Hanya tulisan ini yang terselip dalam laporan pengabdian. Semoga jadi langkah merawat ingatan.
Kesan yang tak akan pernah saya lupakan dari masyarakat pekon pajar bulan adalah keramah tamahannya. Sebelumnya saya menerka-nerka seperti apa kondisi kultural masyarakat di sini, sempat terbesit rasa khawatir kalau saja tak mendapat sambutan dari mereka. Namun, akhirnya saya begitu bersyukur karena kekhawatiran awal itu tak pernah terjadi.
Masyarakat di Pekon Pajar Bulan juga sangat menjunjung tinggi budaya gotong royong antar sesama. Seperti ketika salah satu warga sedang hajatan, warga lain turut membantu tanpa diberi imbalan dalam bentuk materi pada semua pekerjaan.
Begitu juga dengan Karang Taruna yang lebih sering disebut dengan Muli Mekhanai. Sudah langsung akrab dengan kami, bercanda tawa, bertukar pikiran, sampai bahu membahu turut mewujudkan program kerja KPM kami. Jika saja dihitung berapa getir dan berapa manis, tentu saja rasa manis lebih dominan kami dapat.
Setidaknya jika KPM yang kami lakukan jauh dari kata sempurna, tapi persaudaraan kami dengan warga setempat mendekati sempurna. Setelah kami diperkenalkan dalam forum yang dibuat Peratin, antara KPM dan Karang Taruna bergabung dalam grup wasap.
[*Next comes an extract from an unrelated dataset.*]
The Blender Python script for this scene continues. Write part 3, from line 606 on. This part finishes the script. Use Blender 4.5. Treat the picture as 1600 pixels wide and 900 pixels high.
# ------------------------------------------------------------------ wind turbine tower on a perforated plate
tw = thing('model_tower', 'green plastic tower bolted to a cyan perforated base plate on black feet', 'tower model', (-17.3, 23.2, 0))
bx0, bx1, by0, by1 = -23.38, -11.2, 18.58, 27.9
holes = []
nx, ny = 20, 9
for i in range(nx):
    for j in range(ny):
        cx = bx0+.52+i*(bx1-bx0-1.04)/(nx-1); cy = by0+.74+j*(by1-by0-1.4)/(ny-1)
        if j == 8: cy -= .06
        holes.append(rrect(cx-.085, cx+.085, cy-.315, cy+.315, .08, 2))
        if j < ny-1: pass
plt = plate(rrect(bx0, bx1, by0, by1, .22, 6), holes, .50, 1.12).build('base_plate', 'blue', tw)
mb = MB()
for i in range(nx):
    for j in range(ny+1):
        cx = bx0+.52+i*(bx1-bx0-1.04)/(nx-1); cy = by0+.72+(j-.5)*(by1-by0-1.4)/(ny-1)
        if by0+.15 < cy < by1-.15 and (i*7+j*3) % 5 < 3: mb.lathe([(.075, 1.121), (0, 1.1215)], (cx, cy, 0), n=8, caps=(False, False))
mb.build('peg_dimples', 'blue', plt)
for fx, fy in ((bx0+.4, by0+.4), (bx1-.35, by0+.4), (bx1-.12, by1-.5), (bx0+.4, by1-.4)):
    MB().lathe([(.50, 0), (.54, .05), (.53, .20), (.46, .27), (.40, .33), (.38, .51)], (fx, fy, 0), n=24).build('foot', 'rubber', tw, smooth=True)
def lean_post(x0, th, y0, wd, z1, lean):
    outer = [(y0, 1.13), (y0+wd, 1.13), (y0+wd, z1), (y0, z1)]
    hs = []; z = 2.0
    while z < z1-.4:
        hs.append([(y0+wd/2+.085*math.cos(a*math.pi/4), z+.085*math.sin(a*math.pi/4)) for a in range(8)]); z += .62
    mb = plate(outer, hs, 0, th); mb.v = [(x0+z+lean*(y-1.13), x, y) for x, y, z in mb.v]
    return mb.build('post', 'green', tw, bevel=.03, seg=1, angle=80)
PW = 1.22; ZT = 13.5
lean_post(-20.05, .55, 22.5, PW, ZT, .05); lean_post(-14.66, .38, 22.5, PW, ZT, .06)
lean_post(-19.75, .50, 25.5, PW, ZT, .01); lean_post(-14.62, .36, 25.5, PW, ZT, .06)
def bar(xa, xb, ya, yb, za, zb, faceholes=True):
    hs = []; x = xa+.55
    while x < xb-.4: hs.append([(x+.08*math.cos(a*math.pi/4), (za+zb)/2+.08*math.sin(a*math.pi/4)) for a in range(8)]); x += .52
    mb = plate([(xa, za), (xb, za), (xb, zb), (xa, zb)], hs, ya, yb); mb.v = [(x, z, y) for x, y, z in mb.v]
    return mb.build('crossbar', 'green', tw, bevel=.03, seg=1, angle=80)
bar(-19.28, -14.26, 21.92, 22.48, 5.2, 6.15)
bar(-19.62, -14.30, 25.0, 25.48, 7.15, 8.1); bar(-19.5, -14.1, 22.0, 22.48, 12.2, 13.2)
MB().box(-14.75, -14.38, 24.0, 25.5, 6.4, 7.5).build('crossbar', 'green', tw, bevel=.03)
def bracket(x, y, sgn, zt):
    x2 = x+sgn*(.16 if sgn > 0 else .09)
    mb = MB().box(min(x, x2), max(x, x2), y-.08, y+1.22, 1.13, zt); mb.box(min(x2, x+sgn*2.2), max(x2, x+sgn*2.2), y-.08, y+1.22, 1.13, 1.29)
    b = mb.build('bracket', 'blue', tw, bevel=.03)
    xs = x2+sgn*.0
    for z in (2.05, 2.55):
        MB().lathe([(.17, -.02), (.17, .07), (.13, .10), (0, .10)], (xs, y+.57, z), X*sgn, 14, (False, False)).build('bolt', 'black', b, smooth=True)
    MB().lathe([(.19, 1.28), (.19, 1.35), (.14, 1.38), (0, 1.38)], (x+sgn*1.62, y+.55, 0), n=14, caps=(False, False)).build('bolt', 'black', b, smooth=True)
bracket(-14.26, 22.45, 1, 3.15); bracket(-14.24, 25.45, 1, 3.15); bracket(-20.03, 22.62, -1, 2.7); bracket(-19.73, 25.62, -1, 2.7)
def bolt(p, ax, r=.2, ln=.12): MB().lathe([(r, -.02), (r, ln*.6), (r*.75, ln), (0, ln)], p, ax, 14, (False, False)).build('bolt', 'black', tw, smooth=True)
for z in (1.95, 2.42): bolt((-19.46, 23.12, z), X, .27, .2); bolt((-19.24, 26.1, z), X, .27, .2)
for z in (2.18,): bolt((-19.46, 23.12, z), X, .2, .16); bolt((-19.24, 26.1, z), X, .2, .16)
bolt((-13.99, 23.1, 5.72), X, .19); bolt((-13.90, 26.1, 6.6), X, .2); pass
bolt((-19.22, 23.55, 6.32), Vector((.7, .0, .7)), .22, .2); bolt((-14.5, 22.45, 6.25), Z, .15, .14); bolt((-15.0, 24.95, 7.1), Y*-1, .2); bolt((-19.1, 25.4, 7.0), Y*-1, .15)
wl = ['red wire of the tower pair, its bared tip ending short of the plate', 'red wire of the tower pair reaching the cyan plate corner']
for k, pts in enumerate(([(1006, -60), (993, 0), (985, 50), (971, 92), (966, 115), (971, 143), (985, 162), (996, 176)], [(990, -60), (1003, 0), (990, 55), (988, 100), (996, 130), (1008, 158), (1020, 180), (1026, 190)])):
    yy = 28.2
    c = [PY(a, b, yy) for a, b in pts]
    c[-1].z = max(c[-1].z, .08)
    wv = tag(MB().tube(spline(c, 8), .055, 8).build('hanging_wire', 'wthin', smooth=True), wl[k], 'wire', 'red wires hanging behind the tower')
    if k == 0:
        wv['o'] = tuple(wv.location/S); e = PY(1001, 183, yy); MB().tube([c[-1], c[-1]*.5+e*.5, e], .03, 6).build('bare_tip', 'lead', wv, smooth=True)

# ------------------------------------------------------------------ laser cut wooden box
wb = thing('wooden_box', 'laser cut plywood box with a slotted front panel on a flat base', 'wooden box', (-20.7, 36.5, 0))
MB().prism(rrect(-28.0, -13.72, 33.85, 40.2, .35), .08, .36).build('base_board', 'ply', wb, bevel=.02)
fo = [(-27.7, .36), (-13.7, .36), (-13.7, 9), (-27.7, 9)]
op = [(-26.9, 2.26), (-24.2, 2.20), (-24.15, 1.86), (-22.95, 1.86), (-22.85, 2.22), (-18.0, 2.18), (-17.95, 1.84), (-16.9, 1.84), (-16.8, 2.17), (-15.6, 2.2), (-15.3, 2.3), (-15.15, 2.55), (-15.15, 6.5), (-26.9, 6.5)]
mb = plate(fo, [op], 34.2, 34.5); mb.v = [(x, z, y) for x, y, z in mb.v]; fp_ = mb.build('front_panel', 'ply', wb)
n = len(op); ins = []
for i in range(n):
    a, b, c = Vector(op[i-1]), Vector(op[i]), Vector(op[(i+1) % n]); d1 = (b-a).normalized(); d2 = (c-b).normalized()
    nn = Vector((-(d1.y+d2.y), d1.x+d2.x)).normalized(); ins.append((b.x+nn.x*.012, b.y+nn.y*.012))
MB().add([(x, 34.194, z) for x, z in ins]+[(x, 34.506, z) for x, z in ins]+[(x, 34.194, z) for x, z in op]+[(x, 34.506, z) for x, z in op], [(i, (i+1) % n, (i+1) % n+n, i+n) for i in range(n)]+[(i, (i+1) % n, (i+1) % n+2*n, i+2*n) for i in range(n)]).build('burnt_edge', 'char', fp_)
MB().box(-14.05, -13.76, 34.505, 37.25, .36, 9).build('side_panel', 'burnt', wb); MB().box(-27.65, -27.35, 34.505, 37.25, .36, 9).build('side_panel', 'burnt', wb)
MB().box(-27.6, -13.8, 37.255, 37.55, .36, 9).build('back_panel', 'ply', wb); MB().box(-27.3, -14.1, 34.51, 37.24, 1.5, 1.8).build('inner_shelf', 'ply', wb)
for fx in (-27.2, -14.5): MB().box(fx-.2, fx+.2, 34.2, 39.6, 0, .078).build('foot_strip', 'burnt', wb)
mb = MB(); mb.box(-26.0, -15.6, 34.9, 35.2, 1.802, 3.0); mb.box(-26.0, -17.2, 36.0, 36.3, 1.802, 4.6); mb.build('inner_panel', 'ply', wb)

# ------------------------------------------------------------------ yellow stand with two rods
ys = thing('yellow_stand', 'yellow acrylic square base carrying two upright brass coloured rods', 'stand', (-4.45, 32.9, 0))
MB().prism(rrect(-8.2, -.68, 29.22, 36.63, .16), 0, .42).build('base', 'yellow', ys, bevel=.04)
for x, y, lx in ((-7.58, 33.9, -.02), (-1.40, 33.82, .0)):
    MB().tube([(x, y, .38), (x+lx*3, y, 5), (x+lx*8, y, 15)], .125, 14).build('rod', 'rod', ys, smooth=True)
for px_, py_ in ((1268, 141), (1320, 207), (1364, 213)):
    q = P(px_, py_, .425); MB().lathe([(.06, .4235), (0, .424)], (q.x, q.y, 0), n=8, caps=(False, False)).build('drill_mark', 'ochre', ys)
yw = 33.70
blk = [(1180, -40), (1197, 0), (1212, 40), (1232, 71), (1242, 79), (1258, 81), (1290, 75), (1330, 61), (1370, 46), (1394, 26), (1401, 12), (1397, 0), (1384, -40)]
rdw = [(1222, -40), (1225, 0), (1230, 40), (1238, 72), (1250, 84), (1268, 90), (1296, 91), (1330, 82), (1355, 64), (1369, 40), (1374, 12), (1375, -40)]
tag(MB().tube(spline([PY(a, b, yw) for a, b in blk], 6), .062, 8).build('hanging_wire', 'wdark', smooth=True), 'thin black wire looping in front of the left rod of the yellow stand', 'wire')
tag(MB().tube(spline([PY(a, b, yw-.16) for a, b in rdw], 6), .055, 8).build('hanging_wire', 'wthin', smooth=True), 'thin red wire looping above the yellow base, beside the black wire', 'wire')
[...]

Dari situlah perkenalan kami dimulai, berusaha membangun komunikasi yang baik dengan tujuan dapat bekerja sama dalam segala hal. namun, atas jerih payah itu kita mendapat banyak bonus. Saling akrab bahkan saling menaruh hati.
Apalagi anak-anaknya yang sedari awal begitu antusias dengan kedatangan kami. Seolah posko tak pernah sepi dengan keriuhan mereka ketika membaca buku, belajar bersama atau sekadar melestarikan permainan tradisional.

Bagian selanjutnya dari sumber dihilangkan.